EXTRACTED MATERIAL >>
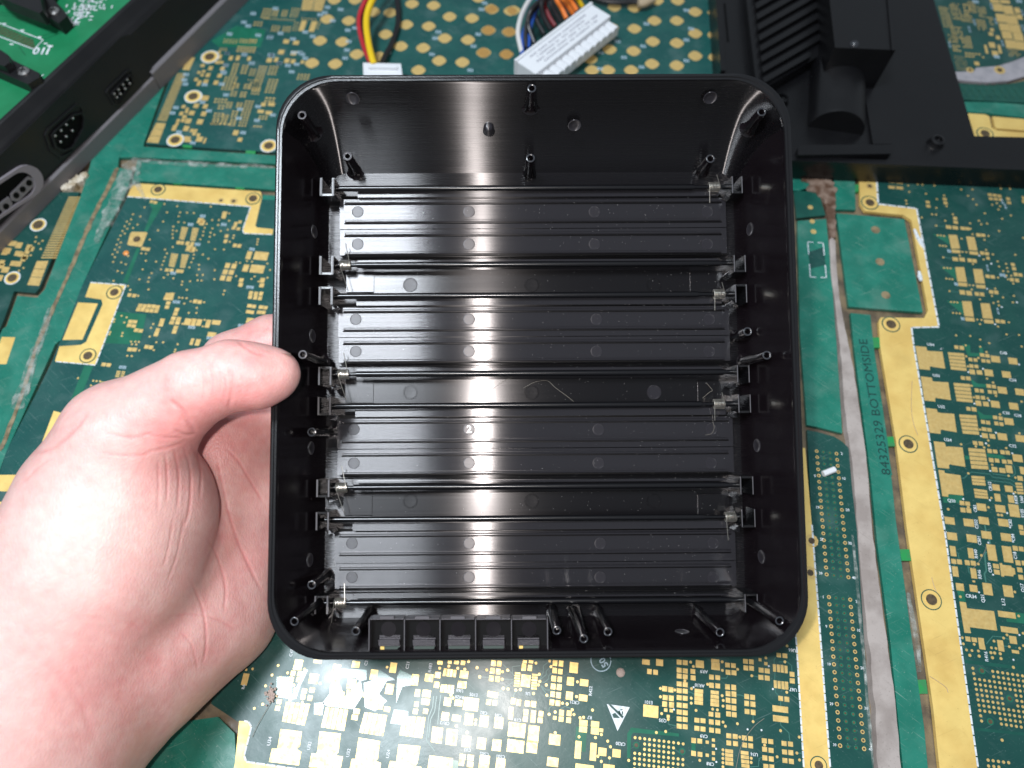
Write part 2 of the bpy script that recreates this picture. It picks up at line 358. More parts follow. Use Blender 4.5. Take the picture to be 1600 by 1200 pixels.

---

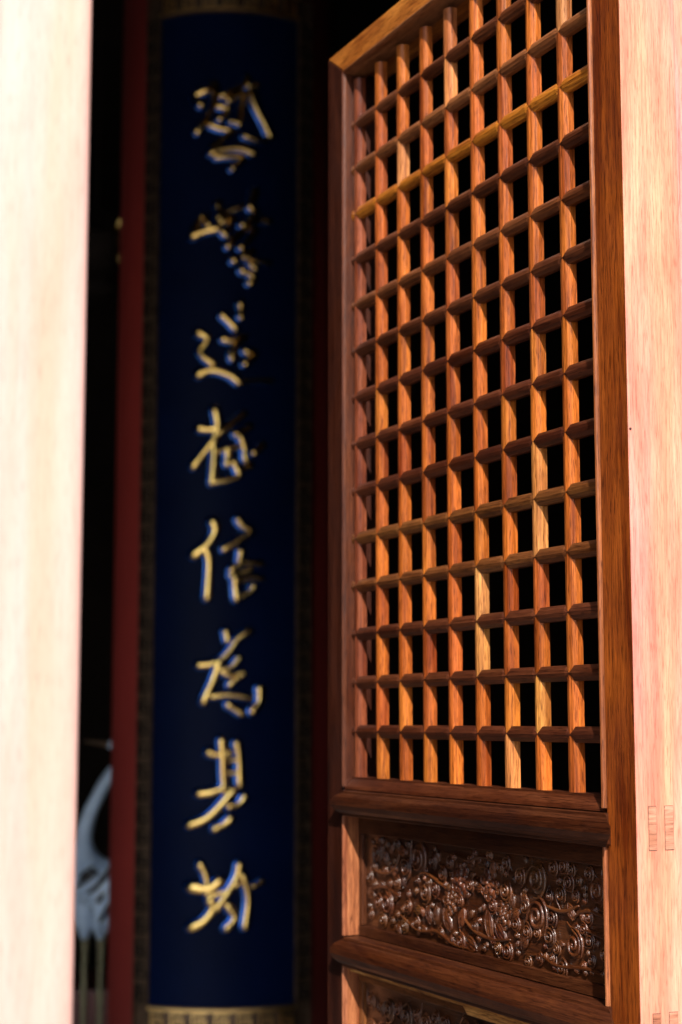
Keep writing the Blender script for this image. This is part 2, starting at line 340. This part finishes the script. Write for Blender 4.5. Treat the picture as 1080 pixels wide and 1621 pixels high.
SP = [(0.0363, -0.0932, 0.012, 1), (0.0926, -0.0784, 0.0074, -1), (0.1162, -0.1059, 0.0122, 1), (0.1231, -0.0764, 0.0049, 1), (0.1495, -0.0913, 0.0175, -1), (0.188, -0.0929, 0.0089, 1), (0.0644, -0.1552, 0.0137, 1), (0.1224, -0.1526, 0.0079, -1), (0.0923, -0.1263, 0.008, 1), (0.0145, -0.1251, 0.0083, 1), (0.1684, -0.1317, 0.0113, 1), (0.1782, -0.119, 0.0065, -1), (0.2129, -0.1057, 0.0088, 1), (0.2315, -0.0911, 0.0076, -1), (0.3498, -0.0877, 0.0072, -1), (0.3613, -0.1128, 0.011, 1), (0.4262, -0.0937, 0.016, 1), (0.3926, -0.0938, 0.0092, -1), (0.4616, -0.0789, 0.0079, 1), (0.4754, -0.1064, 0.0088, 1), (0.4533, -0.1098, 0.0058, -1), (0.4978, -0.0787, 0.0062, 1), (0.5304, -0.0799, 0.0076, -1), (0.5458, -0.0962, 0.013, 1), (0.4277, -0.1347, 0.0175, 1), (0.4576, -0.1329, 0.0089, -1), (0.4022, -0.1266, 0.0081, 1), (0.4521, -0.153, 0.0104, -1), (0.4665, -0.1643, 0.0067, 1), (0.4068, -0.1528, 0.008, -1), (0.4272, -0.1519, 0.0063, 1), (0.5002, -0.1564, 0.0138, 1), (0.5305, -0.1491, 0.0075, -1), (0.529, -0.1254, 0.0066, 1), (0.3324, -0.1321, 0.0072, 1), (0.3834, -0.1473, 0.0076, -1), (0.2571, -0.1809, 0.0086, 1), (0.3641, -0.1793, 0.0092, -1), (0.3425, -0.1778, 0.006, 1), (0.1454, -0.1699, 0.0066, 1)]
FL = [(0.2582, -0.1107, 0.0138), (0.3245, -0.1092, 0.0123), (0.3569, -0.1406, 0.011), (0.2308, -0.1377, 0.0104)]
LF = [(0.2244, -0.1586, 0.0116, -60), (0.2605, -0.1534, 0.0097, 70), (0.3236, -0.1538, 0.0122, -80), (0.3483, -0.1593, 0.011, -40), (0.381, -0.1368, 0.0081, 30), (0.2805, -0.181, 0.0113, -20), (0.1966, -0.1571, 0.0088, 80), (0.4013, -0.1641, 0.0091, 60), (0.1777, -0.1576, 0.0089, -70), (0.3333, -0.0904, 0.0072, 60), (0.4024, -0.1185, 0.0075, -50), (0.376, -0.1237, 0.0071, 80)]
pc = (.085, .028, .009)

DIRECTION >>
Extract the lines of the preceding material that run from the line with "Keep writing the" through the line with "pc = (.085, .028, .009)", inclusive, reproducing them exactly and adding nothing.

SOLUTION TO THIS PROBLEM >>
Keep writing the Blender script for this image. This is part 2, starting at line 340. This part finishes the script. Write for Blender 4.5. Treat the picture as 1080 pixels wide and 1621 pixels high.
SP = [(0.0363, -0.0932, 0.012, 1), (0.0926, -0.0784, 0.0074, -1), (0.1162, -0.1059, 0.0122, 1), (0.1231, -0.0764, 0.0049, 1), (0.1495, -0.0913, 0.0175, -1), (0.188, -0.0929, 0.0089, 1), (0.0644, -0.1552, 0.0137, 1), (0.1224, -0.1526, 0.0079, -1), (0.0923, -0.1263, 0.008, 1), (0.0145, -0.1251, 0.0083, 1), (0.1684, -0.1317, 0.0113, 1), (0.1782, -0.119, 0.0065, -1), (0.2129, -0.1057, 0.0088, 1), (0.2315, -0.0911, 0.0076, -1), (0.3498, -0.0877, 0.0072, -1), (0.3613, -0.1128, 0.011, 1), (0.4262, -0.0937, 0.016, 1), (0.3926, -0.0938, 0.0092, -1), (0.4616, -0.0789, 0.0079, 1), (0.4754, -0.1064, 0.0088, 1), (0.4533, -0.1098, 0.0058, -1), (0.4978, -0.0787, 0.0062, 1), (0.5304, -0.0799, 0.0076, -1), (0.5458, -0.0962, 0.013, 1), (0.4277, -0.1347, 0.0175, 1), (0.4576, -0.1329, 0.0089, -1), (0.4022, -0.1266, 0.0081, 1), (0.4521, -0.153, 0.0104, -1), (0.4665, -0.1643, 0.0067, 1), (0.4068, -0.1528, 0.008, -1), (0.4272, -0.1519, 0.0063, 1), (0.5002, -0.1564, 0.0138, 1), (0.5305, -0.1491, 0.0075, -1), (0.529, -0.1254, 0.0066, 1), (0.3324, -0.1321, 0.0072, 1), (0.3834, -0.1473, 0.0076, -1), (0.2571, -0.1809, 0.0086, 1), (0.3641, -0.1793, 0.0092, -1), (0.3425, -0.1778, 0.006, 1), (0.1454, -0.1699, 0.0066, 1)]
FL = [(0.2582, -0.1107, 0.0138), (0.3245, -0.1092, 0.0123), (0.3569, -0.1406, 0.011), (0.2308, -0.1377, 0.0104)]
LF = [(0.2244, -0.1586, 0.0116, -60), (0.2605, -0.1534, 0.0097, 70), (0.3236, -0.1538, 0.0122, -80), (0.3483, -0.1593, 0.011, -40), (0.381, -0.1368, 0.0081, 30), (0.2805, -0.181, 0.0113, -20), (0.1966, -0.1571, 0.0088, 80), (0.4013, -0.1641, 0.0091, 60), (0.1777, -0.1576, 0.0089, -70), (0.3333, -0.0904, 0.0072, 60), (0.4024, -0.1185, 0.0075, -50), (0.376, -0.1237, 0.0071, 80)]
pc = (.085, .028, .009)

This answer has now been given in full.